• THE EXERCISE: Sort through the data and copy the lines holding the word "scene".

• PROVIDED DATA:
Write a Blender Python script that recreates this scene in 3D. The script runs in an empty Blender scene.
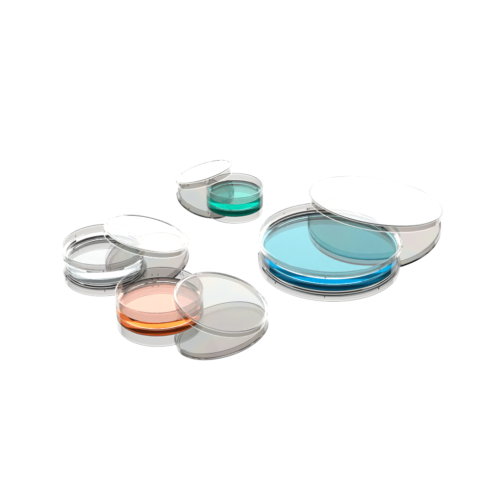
import bpy, bmesh, math, random

random.seed(4)
MM = 0.001
SEG = 224
scene = bpy.context.scene
C = scene.collection

# ------------------------------------------------------------------ render
scene.render.engine = 'CYCLES'
cy = scene.cycles
cy.max_bounces = 40
cy.transmission_bounces = 40
cy.glossy_bounces = 40
cy.diffuse_bounces = 4
cy.transparent_max_bounces = 40
cy.min_light_bounces = 20
cy.caustics_reflective = True
cy.caustics_refractive = True
cy.blur_glossy = 0.0
cy.sample_clamp_indirect = 8.0
cy.use_denoising = True
cy.denoising_input_passes = 'RGB'
cy.use_adaptive_sampling = False
cy.filter_width = 1.3
scene.view_settings.view_transform = 'Standard'
scene.view_settings.look = 'None'
scene.view_settings.gamma = 1
scene.view_settings.exposure = 0

# ------------------------------------------------------------------ materials
def new_mat(name):
    m = bpy.data.materials.new(name)
    m.use_nodes = True
    m.node_tree.nodes.clear()
    return m, m.node_tree.nodes, m.node_tree.links

def plastic(name, tint, ior=1.52, rough=0.0, iri=0.0, scratch=0.0):
    """Clear polystyrene: a refracting shell, shade painted into some tints, with faint stress colours."""
    m, n, l = new_mat(name)
    out = n.new('ShaderNodeOutputMaterial')
    p = n.new('ShaderNodeBsdfPrincipled')
    p.inputs['Base Color'].default_value = (*tint, 1)
    p.inputs['Roughness'].default_value = rough
    p.inputs['IOR'].default_value = ior
    p.inputs['Transmission Weight'].default_value = 1.0
    tc = n.new('ShaderNodeTexCoord')
    if iri > 0:
        mp = n.new('ShaderNodeMapping'); mp.inputs['Scale'].default_value = (38, 22, 30)
        l.new(tc.outputs['Object'], mp.inputs['Vector'])
        nz = n.new('ShaderNodeTexNoise'); nz.inputs['Scale'].default_value = 1.0
        nz.inputs['Detail'].default_value = 1.5
        l.new(mp.outputs['Vector'], nz.inputs['Vector'])
        cr = n.new('ShaderNodeValToRGB')
        e = cr.color_ramp.elements
        e[0].position = 0.30; e[0].color = (0.80, 0.86, 0.97, 1)
        e[1].position = 0.72; e[1].color = (0.97, 0.84, 0.88, 1)
        for pos, col in ((0.42, (0.86, 0.95, 0.90, 1)), (0.52, (0.97, 0.95, 0.82, 1)), (0.61, (0.99, 0.88, 0.82, 1))):
            x = e.new(pos); x.color = col
        l.new(nz.outputs['Fac'], cr.inputs['Fac'])
        mx = n.new('ShaderNodeMix'); mx.data_type = 'RGBA'; mx.blend_type = 'MULTIPLY'
        mx.inputs[0].default_value = iri
        mx.inputs[6].default_value = (*tint, 1)
        l.new(cr.outputs['Color'], mx.inputs[7])
        l.new(mx.outputs[2], p.inputs['Base Color'])
    # moulded plastic is never optically flat: a faint waviness
    nb = n.new('ShaderNodeTexNoise'); nb.inputs['Scale'].default_value = 140
    nb.inputs['Detail'].default_value = 2
    l.new(tc.outputs['Object'], nb.inputs['Vector'])
    bp = n.new('ShaderNodeBump'); bp.inputs['Strength'].default_value = scratch
    bp.inputs['Distance'].default_value = 0.0002
    l.new(nb.outputs['Fac'], bp.inputs['Height'])
    l.new(bp.outputs['Normal'], p.inputs['Normal'])
    l.new(p.outputs['BSDF'], out.inputs['Surface'])
    return m

def liquid(name, sigma):
    """Free surface refracts; the faces against the plastic pass straight through
    (the plastic's wetted faces carry that interface); colour is real absorption."""
    m, n, l = new_mat(name)
    out = n.new('ShaderNodeOutputMaterial')
    g = n.new('ShaderNodeBsdfPrincipled')
    g.inputs['Base Color'].default_value = (1, 1, 1, 1)
    g.inputs['Roughness'].default_value = 0
    g.inputs['IOR'].default_value = 1.33
    g.inputs['Transmission Weight'].default_value = 1
    t = n.new('ShaderNodeBsdfTransparent')
    at = n.new('ShaderNodeAttribute'); at.attribute_name = 'free_surface'
    mx = n.new('ShaderNodeMixShader')
    l.new(at.outputs['Fac'], mx.inputs[0])
    l.new(t.outputs[0], mx.inputs[1]); l.new(g.outputs[0], mx.inputs[2])
    l.new(mx.outputs[0], out.inputs['Surface'])
    d = max(sigma) * 1.02 + 1e-6
    va = n.new('ShaderNodeVolumeAbsorption')
    va.inputs['Color'].default_value = tuple(1 - s / d for s in sigma) + (1,)
    va.inputs['Density'].default_value = d
    l.new(va.outputs[0], out.inputs['Volume'])
    return m

N_PS, N_W = 1.52, 1.33
WALL = (0.68, 0.67, 0.66)  # grey painted in for the dimmer table seen through clear walls
M_wall = plastic('polystyrene_wall_shaded', WALL, iri=0.15)
M_wall_wet = plastic('clear_polystyrene_wall_wetted', (0.98, 0.98, 0.98), ior=N_PS / N_W)
M_floor_wet = plastic('clear_polystyrene_floor_wetted', (0.97, 0.97, 0.97), ior=N_PS / N_W)
M_wall_low = plastic('polystyrene_lower_wall_lit', (0.92, 0.92, 0.915))  # lighter copy of the wall plastic, tinted to brighten the liquid's side band
M_rim = plastic('clear_polystyrene_rim', (0.86, 0.86, 0.855))
M_skirt = plastic('clear_polystyrene_lid_skirt', (0.72, 0.71, 0.70), iri=0.3)

M_blue = liquid('blue_liquid', (120, 16.5, 8.0))
M_teal = liquid('teal_liquid', (230, 37, 46))
M_coral = liquid('coral_liquid', (0.3, 34, 66))
M_water = liquid('colourless_liquid', (5.0, 3.5, 3.0))

def surface_mat():
    m, n, l = new_mat('polished_acrylic')
    out = n.new('ShaderNodeOutputMaterial')
    p = n.new('ShaderNodeBsdfPrincipled')
    p.inputs['Base Color'].default_value = (0.249, 0.249, 0.249, 1)
    p.inputs['Metallic'].default_value = 1
    p.inputs['Roughness'].default_value = 0.0
    l.new(p.outputs[0], out.inputs['Surface'])
    return m
M_surface = surface_mat()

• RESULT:
Write a Blender Python script that recreates this scene in 3D. The script runs in an empty Blender scene.
scene = bpy.context.scene
C = scene.collection
scene.render.engine = 'CYCLES'
cy = scene.cycles
scene.view_settings.view_transform = 'Standard'
scene.view_settings.look = 'None'
scene.view_settings.gamma = 1
scene.view_settings.exposure = 0